Io ero un “semplice” candidato nel municipio 8 ove ero residente.
Una serata elettorale come tante io, ovviamente, giacca e cravatta come “protocollo detta”.
Si avvicina un amico e mi fa: vuoi venire a salutare il presidente?
Io tentenno – non lo nascondo, mi vergognavo un po’ – lo seguo entro in una stanza.
Presenti lui, il presidente, Maria Stella Gelmini, il mio amico ed un altro paio di persone.
Presidente lui è Massimiliano Baglioni è uno dei candidati del nostro schieramento, dice il mio amico.
Il presidente mi stringe la mano mi saluta e con un sorriso smagliante mi chiede:
Cosa pensa di me?
Ed io, mai avuti peli sulla lingua, rispondo:
Presidente non mi è particolarmente simpatico, lo ammetto, ma apprezzo in Lei quella Follia che ci unisce in Erasmo da Rotterdam.
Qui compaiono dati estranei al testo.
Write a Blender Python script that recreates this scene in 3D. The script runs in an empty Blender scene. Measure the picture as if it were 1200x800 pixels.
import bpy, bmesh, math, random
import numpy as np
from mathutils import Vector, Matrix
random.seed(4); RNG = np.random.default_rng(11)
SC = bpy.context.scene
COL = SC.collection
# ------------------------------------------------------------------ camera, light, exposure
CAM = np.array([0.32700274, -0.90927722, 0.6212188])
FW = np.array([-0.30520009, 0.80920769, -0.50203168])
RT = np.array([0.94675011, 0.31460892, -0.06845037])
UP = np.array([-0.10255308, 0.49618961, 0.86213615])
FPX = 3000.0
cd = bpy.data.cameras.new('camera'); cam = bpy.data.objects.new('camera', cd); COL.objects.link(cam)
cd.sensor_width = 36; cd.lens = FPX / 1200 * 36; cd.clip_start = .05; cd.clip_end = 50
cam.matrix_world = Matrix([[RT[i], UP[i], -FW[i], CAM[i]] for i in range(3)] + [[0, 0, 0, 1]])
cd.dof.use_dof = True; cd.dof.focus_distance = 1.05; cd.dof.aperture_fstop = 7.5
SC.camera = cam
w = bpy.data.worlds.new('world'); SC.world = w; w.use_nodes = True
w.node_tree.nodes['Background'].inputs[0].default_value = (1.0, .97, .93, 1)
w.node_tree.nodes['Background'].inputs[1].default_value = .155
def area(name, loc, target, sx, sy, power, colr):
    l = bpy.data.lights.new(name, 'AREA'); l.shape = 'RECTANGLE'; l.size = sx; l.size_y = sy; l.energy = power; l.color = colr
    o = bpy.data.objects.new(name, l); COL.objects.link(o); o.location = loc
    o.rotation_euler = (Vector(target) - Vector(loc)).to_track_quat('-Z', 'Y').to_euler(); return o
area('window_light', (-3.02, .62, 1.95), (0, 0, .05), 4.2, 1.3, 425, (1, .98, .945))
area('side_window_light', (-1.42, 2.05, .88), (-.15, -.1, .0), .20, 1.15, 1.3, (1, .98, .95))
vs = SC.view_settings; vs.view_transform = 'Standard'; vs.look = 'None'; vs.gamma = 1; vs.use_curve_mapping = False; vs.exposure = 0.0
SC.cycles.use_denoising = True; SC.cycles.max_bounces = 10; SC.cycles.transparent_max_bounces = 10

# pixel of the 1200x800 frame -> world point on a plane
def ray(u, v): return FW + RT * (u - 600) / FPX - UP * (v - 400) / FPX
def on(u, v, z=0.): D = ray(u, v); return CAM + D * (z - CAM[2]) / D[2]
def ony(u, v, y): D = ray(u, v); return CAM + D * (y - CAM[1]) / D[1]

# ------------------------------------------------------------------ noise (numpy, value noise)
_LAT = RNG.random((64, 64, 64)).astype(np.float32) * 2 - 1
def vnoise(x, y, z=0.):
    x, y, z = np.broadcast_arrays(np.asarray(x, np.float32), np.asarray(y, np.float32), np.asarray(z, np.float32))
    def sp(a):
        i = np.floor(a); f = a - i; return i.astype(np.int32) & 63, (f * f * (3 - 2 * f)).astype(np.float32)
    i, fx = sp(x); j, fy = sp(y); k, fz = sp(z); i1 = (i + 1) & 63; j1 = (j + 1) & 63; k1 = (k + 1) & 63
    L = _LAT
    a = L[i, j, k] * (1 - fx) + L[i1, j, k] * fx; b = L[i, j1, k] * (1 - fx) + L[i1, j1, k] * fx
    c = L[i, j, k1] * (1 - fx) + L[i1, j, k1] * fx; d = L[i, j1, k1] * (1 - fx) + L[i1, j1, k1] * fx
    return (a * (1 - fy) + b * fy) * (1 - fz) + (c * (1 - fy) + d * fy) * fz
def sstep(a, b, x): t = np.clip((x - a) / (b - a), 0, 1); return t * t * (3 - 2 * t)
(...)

Sorride si gira verso la Gelmini e dice:
Mary segna il numero di questo ragazzo, mi piace perché dice ciò che pensa.
Si toglie lo stemma di Forza Italia che aveva sulla giacca e lo appende sulla mia.
Non lo nascondo: sono diventato rosso.

Oggi, ad un anno dalla morte di Silvio Berlusconi riapro il cassetto della mia memoria per ricordare questo italiano che ha fatto della Follia un impero economico, una fede calcistica, una galassia di telecomunicazioni.
Conservo con cura quella spilla simbolo di  un sogno, simbolo di libertà.
Grazie ancora, presidente, ma si ricordi: non mi è, ancora oggi, simpatico.